Fratelli d’Italia s’est appuyé sur le Mouvement 5 étoiles (M5S) et la Ligue, puis les a parasités, aspirant une grande partie de l’électorat de Salvini. Ce dernier a suscité de la déception lorsqu’il a rompu l’alliance avec le M5S, ce que n’a pas fait Fratelli d’Italia, qui a un côté « neuf ».
À part la Grèce et l’Italie, quelle est la situation au sud de l’Europe ?
Le Portugal est relativement préservé : il n’y existe pas de grand parti d’extrême droite. Mais, en Espagne, Vox – qui a été créé dans les années 2010 contre l’immigration, mais aussi pour réunir les déçus du Parti populaire – commence à monter en puissance. Il a des eurodéputés, des sénateurs, des députés nationaux… Reste à voir comment il va évoluer, puisqu’il n’y a pas eu de grandes élections en Espagne depuis 2019.

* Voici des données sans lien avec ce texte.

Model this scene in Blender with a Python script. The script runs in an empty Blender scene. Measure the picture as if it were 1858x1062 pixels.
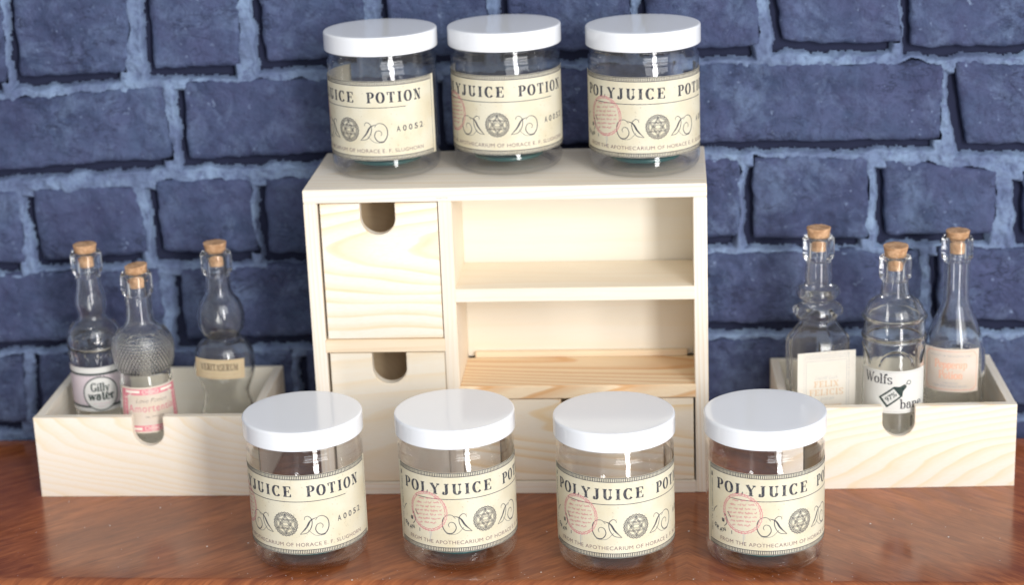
import bpy, math, random
import numpy as np
from mathutils import Matrix, Vector, noise as mnoise

# ------------------------------------------------------------------ camera, world, lamps
MM = 0.001
sc = bpy.context.scene
COL = sc.collection
cam_d = bpy.data.cameras.new('camera')
cam = bpy.data.objects.new('camera', cam_d)
COL.objects.link(cam)
r_ = Vector((0.99667123, 0.07251556, -0.03725518))
u_ = Vector((0.01356138, 0.30313973, 0.95284962))
f_ = Vector((-0.08038995, 0.95018303, -0.30114724))
m = Matrix.Identity(4)
for i in range(3):
    m[i][0] = r_[i]; m[i][1] = u_[i]; m[i][2] = -f_[i]
m.translation = Vector((231.4, -1207.8, 520.3)) * MM
cam.matrix_world = m
cam_d.sensor_fit = 'HORIZONTAL'
cam_d.sensor_width = 36.0
cam_d.lens = 36.0 * 3660.16 / 1858.0
cam_d.clip_start = 0.05
cam_d.clip_end = 50
cam_d.dof.use_dof = True
cam_d.dof.focus_distance = 1.185
cam_d.dof.aperture_fstop = 6.0
sc.camera = cam

w = bpy.data.worlds.new('World'); sc.world = w; w.use_nodes = True
w.node_tree.nodes['Background'].inputs[0].default_value = (0.93, 0.96, 1.0, 1)
w.node_tree.nodes['Background'].inputs[1].default_value = 0.50

def area(name, az, dist, z, sx, sy, power, col, target=(0.15, 0.0, 0.1), tilt=False):
    d = bpy.data.lights.new(name, 'AREA'); d.shape = 'RECTANGLE'
    d.size = sx; d.size_y = sy; d.energy = power; d.color = col
    o = bpy.data.objects.new(name, d); COL.objects.link(o)
    t = Vector(target)
    p = t + Vector((math.sin(az) * dist, -math.cos(az) * dist, 0)); p.z = z
    o.location = p
    fw = (Vector((t.x, t.y, t.z if tilt else z)) - p).normalized()
    o.rotation_euler = fw.to_track_quat('-Z', 'Y').to_euler()
    return o
# a tall glazed door to the right behind the camera: the photo's narrow vertical highlights
area('window_light', math.radians(27), 3.0, 0.42, 0.48, 3.0, 72, (1.0, 0.985, 0.965))
# added broad fill lamp standing in for the pale room behind the camera
area('fill_light', math.radians(30), 2.8, 1.5, 2.8, 1.9, 62, (0.985, 0.99, 1.0), tilt=True)

sc.view_settings.view_transform = 'Standard'
sc.view_settings.look = 'None'
sc.view_settings.exposure = 0.06
sc.view_settings.gamma = 1.0
cy = sc.cycles
cy.use_denoising = True
cy.max_bounces = 20; cy.transmission_bounces = 18; cy.glossy_bounces = 8; cy.diffuse_bounces = 5
cy.transparent_max_bounces = 32
cy.caustics_refractive = True; cy.caustics_reflective = False
cy.sample_clamp_indirect = 12
cy.blur_glossy = 0.3

# ------------------------------------------------------------------ helpers
random.seed(4)
rng = np.random.default_rng(7)

def thing(name, label, cat, loc=(0, 0, 0), rz=0.0, group=None):
    o = bpy.data.objects.new(name, None); COL.objects.link(o)
    o.location = Vector(loc) * MM; o.rotation_euler = (0, 0, rz)
    o.empty_display_size = 0.01
    o['label'] = label; o['category'] = cat
    if group: o['group'] = group
    return o

def mesh_obj(name, V, F, mat, parent=None, smooth=False):
    """V in millimetres"""
    me = bpy.data.meshes.new(name)
    V = np.asarray(V, float) * MM
    me.from_pydata(V.tolist(), [], [list(map(int, f)) for f in F])
    me.materials.append(mat)
    if smooth:
        me.shade_smooth()
    me.update()
    o = bpy.data.objects.new(name, me); COL.objects.link(o)
    if parent: o.parent = parent
    return o

def lathe(prof, n=96, closed=True, fn=None):
    """prof: list of (r, z); closed profile loops back when both ends sit off the axis"""
    V, F = [], []
    idx = []
    for (r, z) in prof:
        if r < 1e-6:
            idx.append([len(V)]); V.append((0, 0, z))
        else:
            row = []
            for k in range(n):
                t = 2 * math.pi * k / n
                rr = r if fn is None else fn(r, z, t)
                row.append(len(V)); V.append((rr * math.cos(t), rr * math.sin(t), z))
            idx.append(row)
    pairs = [(i, i + 1) for i in range(len(prof) - 1)]
    if closed and len(idx[0]) > 1 and len(idx[-1]) > 1:
        pairs.append((len(prof) - 1, 0))
    for a, b in pairs:
        A, B = idx[a], idx[b]
        if len(A) == 1 and len(B) == 1: continue
        for k in range(n):
            k2 = (k + 1) % n
            if len(A) == 1: F.append((A[0], B[k2], B[k]))
            elif len(B) == 1: F.append((A[k], A[k2], B[0]))
            else: F.append((A[k], A[k2], B[k2], B[k]))
    return V, F

def fix_normals(o):
    import bmesh
    bm = bmesh.new(); bm.from_mesh(o.data)
    bmesh.ops.recalc_face_normals(bm, faces=bm.faces[:])
    bm.to_mesh(o.data); bm.free()

def smooth_prof(pts, step=0.8):
    """Catmull-Rom through (r, z) points; a point given twice makes a corner"""
    out = []
    P = [np.array(p, float) for p in pts]
    n = len(P)
    for i in range(n - 1):
        p1, p2 = P[i], P[i + 1]
        if np.allclose(p1, p2): continue
        p0 = P[i - 1] if i > 0 else p1 * 2 - p2
        p3 = P[i + 2] if i + 2 < n else p2 * 2 - p1
        k = max(2, int(np.linalg.norm(p2 - p1) / step))
        for j in range(k):
            t = j / k
            q = 0.5 * ((2 * p1) + (-p0 + p2) * t + (2 * p0 - 5 * p1 + 4 * p2 - p3) * t * t + (-p0 + 3 * p1 - 3 * p2 + p3) * t ** 3)
            out.append((max(float(q[0]), 0.0), float(q[1])))
    out.append((float(P[-1][0]), float(P[-1][1])))
    return out

def board(name, lo, hi, mat, parent, bev=0.5, jit=0.0):
    """a board with eased edges, mm"""
    import bmesh
    bm = bmesh.new()
    x0, y0, z0 = lo; x1, y1, z1 = hi
    vs = [bm.verts.new((x, y, z)) for x in (x0, x1) for y in (y0, y1) for z in (z0, z1)]
    for f in ((0, 1, 3, 2), (4, 6, 7, 5), (0, 4, 5, 1), (2, 3, 7, 6), (0, 2, 6, 4), (1, 5, 7, 3)):
        bm.faces.new([vs[i] for i in f])
    bmesh.ops.bevel(bm, geom=bm.edges[:], offset=bev, segments=2, affect='EDGES')
    for v in bm.verts: v.co *= MM
    bmesh.ops.recalc_face_normals(bm, faces=bm.faces[:])
    me = bpy.data.meshes.new(name); bm.to_mesh(me); bm.free()
    me.materials.append(mat)
    o = bpy.data.objects.new(name, me); COL.objects.link(o); o.parent = parent
    return o

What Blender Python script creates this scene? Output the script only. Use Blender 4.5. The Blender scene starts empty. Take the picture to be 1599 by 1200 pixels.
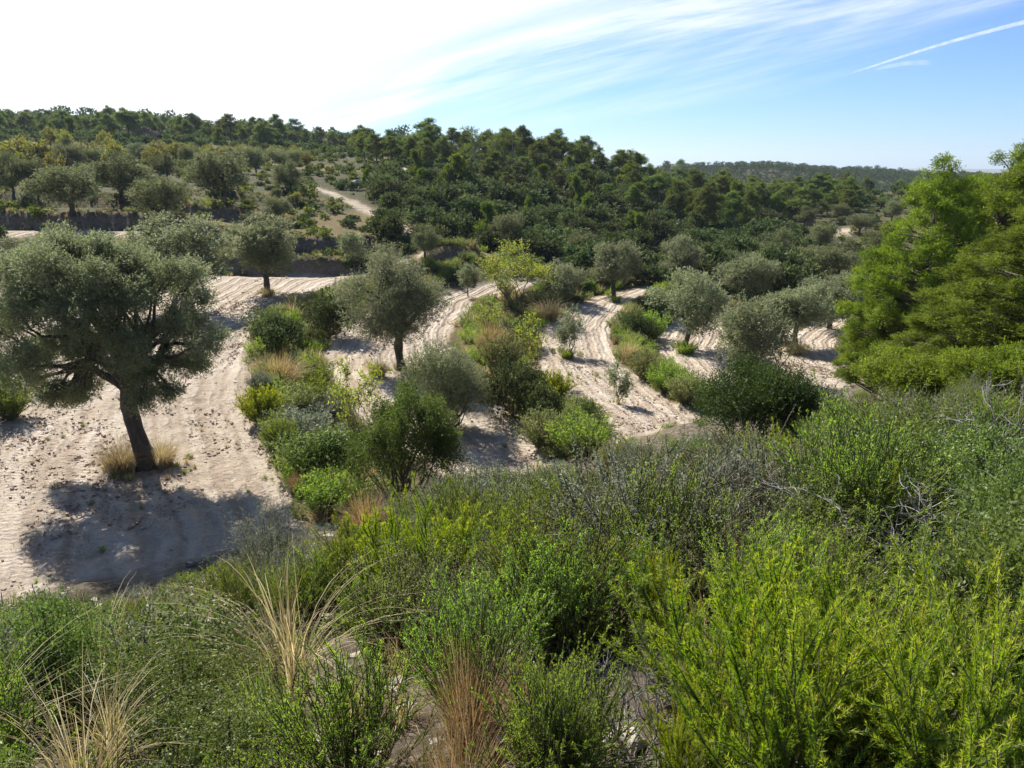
import bpy, math, random
import numpy as np
from mathutils import Vector

rng = np.random.default_rng(7)
random.seed(7)
SC = bpy.context.scene
COL = SC.collection

# ------------------------------------------------------------------ camera
W0, H0, F0 = 1599.0, 1200.0, 1200.0
PITCH = math.atan(350.0 / F0)
CP, SP = math.cos(PITCH), math.sin(PITCH)
cam_d = bpy.data.cameras.new("camera")
cam = bpy.data.objects.new("camera", cam_d)
COL.objects.link(cam)
cam_d.sensor_fit = 'HORIZONTAL'
cam_d.sensor_width = 36
cam_d.lens = 36 * F0 / W0
cam_d.clip_start = 0.05
cam_d.clip_end = 60000
cam.location = (0, 0, 0)
cam.rotation_euler = (math.pi / 2 - PITCH, 0, 0)
SC.camera = cam


def ray(u, v):
    """direction of the pixel with unit forward component"""
    xp = (np.asarray(u, float) - W0 / 2) / F0
    yp = (H0 / 2 - np.asarray(v, float)) / F0
    dy = CP + yp * SP
    return xp / dy, (-SP + yp * CP) / dy


def px_z(u, v, z):
    a, t = ray(u, v)
    y = z / t
    return (a * y, y, z)


def px_y(u, v, y):
    a, t = ray(u, v)
    return (a * y, y, t * y)


# ------------------------------------------------------------------ noise
def _hash(ix, iy, s):
    h = (ix.astype(np.int64) * 374761393 + iy.astype(np.int64) * 668265263 + s * 974711) & 0x7fffffff
    h = ((h ^ (h >> 13)) * 1274126177) & 0x7fffffff
    return ((h ^ (h >> 16)) & 0xffff) / 65535.0


def vnoise(x, y, s=0):
    ix, iy = np.floor(x), np.floor(y)
    fx, fy = x - ix, y - iy
    fx, fy = fx * fx * (3 - 2 * fx), fy * fy * (3 - 2 * fy)
    a, b = _hash(ix, iy, s), _hash(ix + 1, iy, s)
    c, d = _hash(ix, iy + 1, s), _hash(ix + 1, iy + 1, s)
    return (a + (b - a) * fx) * (1 - fy) + (c + (d - c) * fx) * fy


def fbm(x, y, s=0, o=4):
    r, a, t = 0, 1.0, 0
    for k in range(o):
        r = r + a * (vnoise(x * 2 ** k, y * 2 ** k, s + k * 17) - .5)
        t += a
        a *= .5
    return r / t * 2


def sstep(a, b, x):
    t = np.clip((x - a) / (b - a), 0, 1)
    return t * t * (3 - 2 * t)


# ------------------------------------------------------------------ banks and terrace edges (right-hand side of the line is the lower one)
def wline(pts):
    return np.array([(px_z(u, v, z) if z < 0 else px_y(u, v, z))[:2] for u, v, z in pts])


BANKS = [  # (polyline, drop, half width of the face, half width of the levelled zone)
    (wline([(640, 900, -7.4), (560, 800, -7.5), (500, 720, -7.5), (455, 650, -7.5), (440, 590, -7.5), (450, 540, -7.4), (490, 495, -7.3), (540, 462, -7.2), (620, 438, -7.1), (700, 420, -7.0), (790, 415, -7.0)]), 1.25, .75, 3.5),
    (wline([(1010, 780, -8.5), (930, 705, -8.5), (850, 635, -8.5), (790, 580, -8.5), (765, 530, -8.5), (785, 490, -8.4), (840, 468, -8.3), (890, 450, -8.2), (960, 430, -8.0)]), 1.3, .8, 3.5),
    (wline([(1150, 670, -9.5), (1080, 615, -9.5), (1010, 570, -9.4), (985, 520, -9.3), (1010, 488, -9.2), (1050, 470, -9.1), (1110, 452, -9.0)]), 1.0, .6, 3.5),
    (wline([(-250, 408, 45.5), (0, 408, 45.5), (200, 410, 45.5), (400, 414, 45.5), (540, 409, 47.5), (620, 402, 50)]), 1.5, .7, 3.0),
    (wline([(-250, 346, 51), (0, 346, 51), (250, 347, 51), (400, 378, 50), (540, 380, 52), (620, 372, 55)]), 1.3, .5, 3.0),
    (wline([(-250, 317, 57), (0, 317, 57), (200, 319, 57), (310, 328, 56), (420, 332, 57), (480, 335, 60)]), 1.5, .5, 3.0),
    (wline([(280, 296, 66), (420, 303, 66), (540, 306, 68)]), .9, .5, 3.0),
    (wline([(1090, 470, 49), (1150, 462, 50), (1230, 455, 51), (1330, 450, 52), (1450, 445, 53)]), 1.0, .5, 3.0),
    (wline([(1180, 395, 80), (1320, 392, 82), (1420, 385, 84)]), .9, .5, 3.0),
    (wline([(1180, 368, 97), (1320, 372, 97), (1420, 365, 97)]), .9, .5, 3.0),
]


def dist_line(P, x, y):
    """signed distance (right-hand side positive) and arc parameter"""
    best = np.full(x.shape, 1e18)
    sgn = np.zeros(x.shape)
    tt = np.zeros(x.shape)
    n = len(P) - 1
    for i in range(n):
        ax, ay = P[i]
        bx, by = P[i + 1]
        dx, dy = bx - ax, by - ay
        l2 = dx * dx + dy * dy
        traw = ((x - ax) * dx + (y - ay) * dy) / l2
        t = np.clip(traw, 0, 1)
        qx, qy = x - ax - t * dx, y - ay - t * dy
        d2 = qx * qx + qy * qy
        c = (x - ax) * dy - (y - ay) * dx
        m = d2 < best
        best = np.where(m, d2, best)
        sgn = np.where(m, np.sign(c), sgn)
        tt = np.where(m, i + t, tt)
    return np.sqrt(best) * sgn, tt / n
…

L’inflation touche toute l’Europe en ce moment. Peut-elle contribuer à accentuer la progression des extrêmes droites ?
Un des facteurs premiers de cette progression est la stagnation sociale, le sentiment que la génération suivante vivra moins bien que la précédente, une impression de relégation sociale dans certains territoires, le tout combiné à la non-amélioration des conditions de vie, malgré les efforts des familles.
La crise économique actuelle, la montée des tensions géopolitiques, le sentiment de paupérisation générale sont des éléments sur lesquels savent s’appuyer ces partis.
La crise économique actuelle, la montée des tensions géopolitiques, le sentiment de paupérisation générale sont des éléments sur lesquels savent s’appuyer ces partis, qui agitent le chiffon rouge de l’immigration. Ce terreau leur est favorable, surtout quand les gouvernements en place n’arrivent pas à apporter de réponses à ces crises, voire les aggravent.
Il y a une autre réalité à affronter, dans le même temps : la difficulté à apporter des réponses au sentiment de dépossession de la politique nationale au profit de la politique européenne. On en demande beaucoup au politique, alors qu’il ne peut pas tout donner, ce qui suscite forcément une insatisfaction envers sa capacité d’action réelle.
Il y a enfin le fait que les alternances entre la gauche et la droite ne sont pas suivies de politiques radicalement différentes, du point de vue des citoyens.